César Montoya Ocampo cmontoyao@hotmail.com
La política, ahora, es una letrina. Caen a ese tanque de miserias todos los detritus de una actividad electoral convertida en cínico mercado de las apetencias que se pueden comprar con el vil metal.
¿Principios? ¡Cuáles principios! Imperan las chequeras, el dinero contante y malhabido que circula en la clandestinidad (como lo hacen los mafiosos), los préstamos para ser pagados cuando se llegue a una gobernación o a una alcaldía. Soportamos una política rastrera, de zancadillas, no de manos limpias sino de pezuñas transformadas en garfios para agarrar los desperdicios morales que van dejando los actores de una actividad sin grandeza.
Los que somos activistas y recordamos en nuestras prédicas los fundamentos que enmarcaron la nacencia de los partidos, somos unos profetas trasnochados, pobres oradores de baratijas verbales, orates de unas ideologías que ya murieron, parleros que vivimos en un mundo antiguo.
Ahora es el dinero, la rapiña sedienta del presupuesto, la riqueza rápida mediante los aruñazos a la hacienda pública. Reinan los adiposos con sus vientres rellenos de pesos, conseguidos en las mansardas del delito.
Maldito el día en que se dio luz verde a la elección popular de concejales, alcaldes y gobernadores. Aterrizamos en el mundo de los buitres. Graznan las aves de mal agüero, arrastran su microcuerpo peludo y asustador los gusanos que se deslizan por los subterráneos del poder.
En muchos municipios manda la delincuencia. Con la monserga que no existen antecedentes penales si no hay una condena en firme, se filtran los ulcerosos, se acomodan los bandidos que le robaron al Estado, los avezados matreros del narcotráfico, diestros para los inventos artificiosos.
Para eso están los chupatintas que alargan con trucos procesales las investigaciones para conseguir las prescripciones. También la pereza de algunos jueces que duermen y roncan sobre los expedientes.

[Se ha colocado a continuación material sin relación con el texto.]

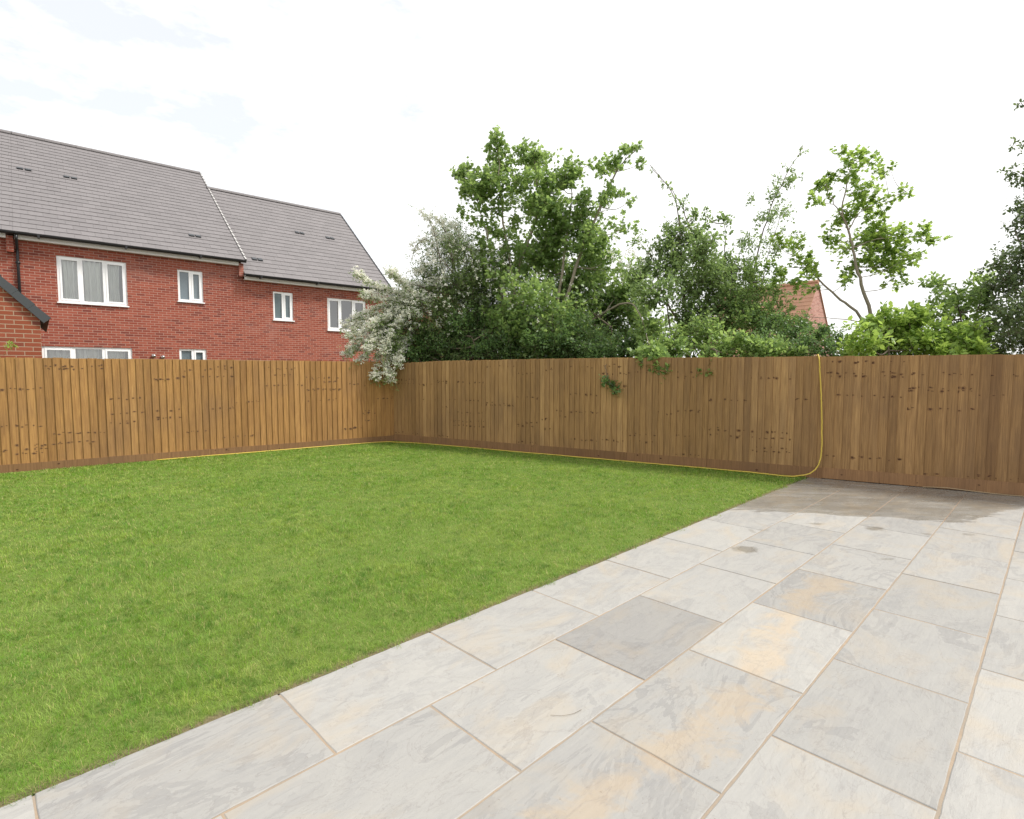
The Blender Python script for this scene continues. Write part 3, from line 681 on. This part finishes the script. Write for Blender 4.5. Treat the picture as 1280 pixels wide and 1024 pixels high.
far_house('distant grey roofed house just showing behind the white blossom', A, (-.80, .60), 10, 4.2, 3.2, (BRICK, TILE))

# ------------------------------------------------------------------ trees and shrubs
T_SYC = np.array([(0, 0), (.40, .02), (.30, .26), (.56, .52), (.22, .60), (0, 1), (-.22, .60), (-.56, .52), (-.30, .26), (-.40, .02)])
T_OVA = np.array([(0, 0), (.27, .30), (.27, .66), (0, 1), (-.27, .66), (-.27, .30)])
T_LAN = np.array([(0, 0), (.17, .35), (.13, .75), (0, 1), (-.13, .75), (-.17, .35)])
T_PET = np.array([(.5 * math.cos(a * math.pi / 3), .5 * math.sin(a * math.pi / 3)) for a in range(6)])
def unit(v): return v / np.maximum(np.linalg.norm(v, axis=-1, keepdims=True), 1e-6)
def leaf_arrays(P, axis, nrm, size, tpl, curl=.12):
    n = len(P); k = len(tpl); axis = unit(axis); side = unit(np.cross(nrm, axis)); up = np.cross(axis, side)
    x = tpl[:, 0]; y = tpl[:, 1]
    V = P[:, None, :] + size[:, None, None] * (side[:, None, :] * x[None, :, None] + axis[:, None, :] * y[None, :, None] + up[:, None, :] * (-(curl) * (np.abs(x) * 1.2 + y * y))[None, :, None])
    return V.reshape(-1, 3)
class Crown:
    def __init__(s, seed): s.r = np.random.default_rng(seed); s.L = []; s.tw = []
    def leaves(s, P, axis, nrm, size, tone):
        s.L.append((P, axis, nrm, size, tone))
    def shoots(s, base, dirs, length, nodes, leaf, droop=.15, tone=0.5, spread=.7, per=2, hairline=.004, flat=.0):
        r = s.r; n = len(base)
        if n == 0: return
        dirs = unit(dirs); t = (np.arange(nodes) + .6) / nodes
        q = np.broadcast_to(length, (n,))
        bend = r.normal(0, .18, (n, 3))
        pos = lambda tt: base[:, None, :] + dirs[:, None, :] * (q[:, None, None] * tt[None, :, None]) + bend[:, None, :] * (q[:, None, None] * (tt ** 2)[None, :, None]) - np.array([0, 0, 1.]) * (droop * q[:, None, None] * (tt ** 2)[None, :, None])
        Pn = pos(t)
        for tt in [pos(np.array([0, .5, 1.]))]:
            for i in range(n): s.tw.append(tt[i])
        st = np.clip(tone + r.normal(0, .16, n), 0, 1)
        for j in range(per):
            P = Pn.reshape(-1, 3); N = len(P)
            d = np.repeat(dirs, nodes, 0); out_ = unit(r.normal(0, 1, (N, 3)) + np.array([0, 0, .1]))
            ax = unit(d * (.4) + out_ * spread - np.array([0, 0, .18]))
            sz = leaf * r.uniform(.6, 1.2, N)
            P = P + ax * (leaf * .35) * r.uniform(.3, 1.2, (N, 1))
            nr = unit(r.normal(0, .55, (N, 3)) + np.array([0, 0, 1. + flat]))
            tn = np.clip(np.repeat(st, nodes) + r.normal(0, .15, N) + np.tile(np.linspace(-.1, .15, nodes), n), 0, 1)
            s.leaves(P, ax, nr, sz, tn)
    def build(s, name, mat, parent, tpl, org, twmat=None):
        if s.L:
            P, ax, nr, sz, tn = [np.concatenate([l[i] for l in s.L]) for i in range(5)]
            V = leaf_arrays(P - org, ax, nr, sz, tpl); k = len(tpl); n = len(P)
            t = np.repeat(np.stack([tn, s.r.uniform(0, 1, n) ** 3, s.r.uniform(0, 1, n)], 1), k, 0)
            raw_mesh(name, V, np.arange(n * k), np.arange(n) * k, mat, parent, tint=t)
            return n
def twig_mesh(mb, tw, org, r0, r1):
    for p in tw:
        mb.tube([q - org for q in p], [r0, (r0 + r1) / 2, r1], 3, caps=False)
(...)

A ese derrumbe aparatoso de las costumbres, agréguese el mercado impúdico de los avales. Deben circular los billetes para obtenerlos. Presionan las influencias, priman los compadrazgos y desaparece la moral. Los aspirantes se trasladan de un partido a otro, merodean aquí e intrigan allá, para acampar a la sombra de unos movimientos insignificantes, de escaso volumen electoral, que surgen como dispensadores de los avales que los grandes partidos niegan.
Los candidatos se acomodan. Si liberal, sorpresivamente surge como conservador. Traslada sus bártulos a la colectividad que le solucione sus apetencias. Hediondos, gelatinosos y desvertebrados, obtienen bendiciones espúreas.
Se acabó el gobierno de los eupátridas y la soldadesca destructora de Atila derrumbó los templos de la democracia.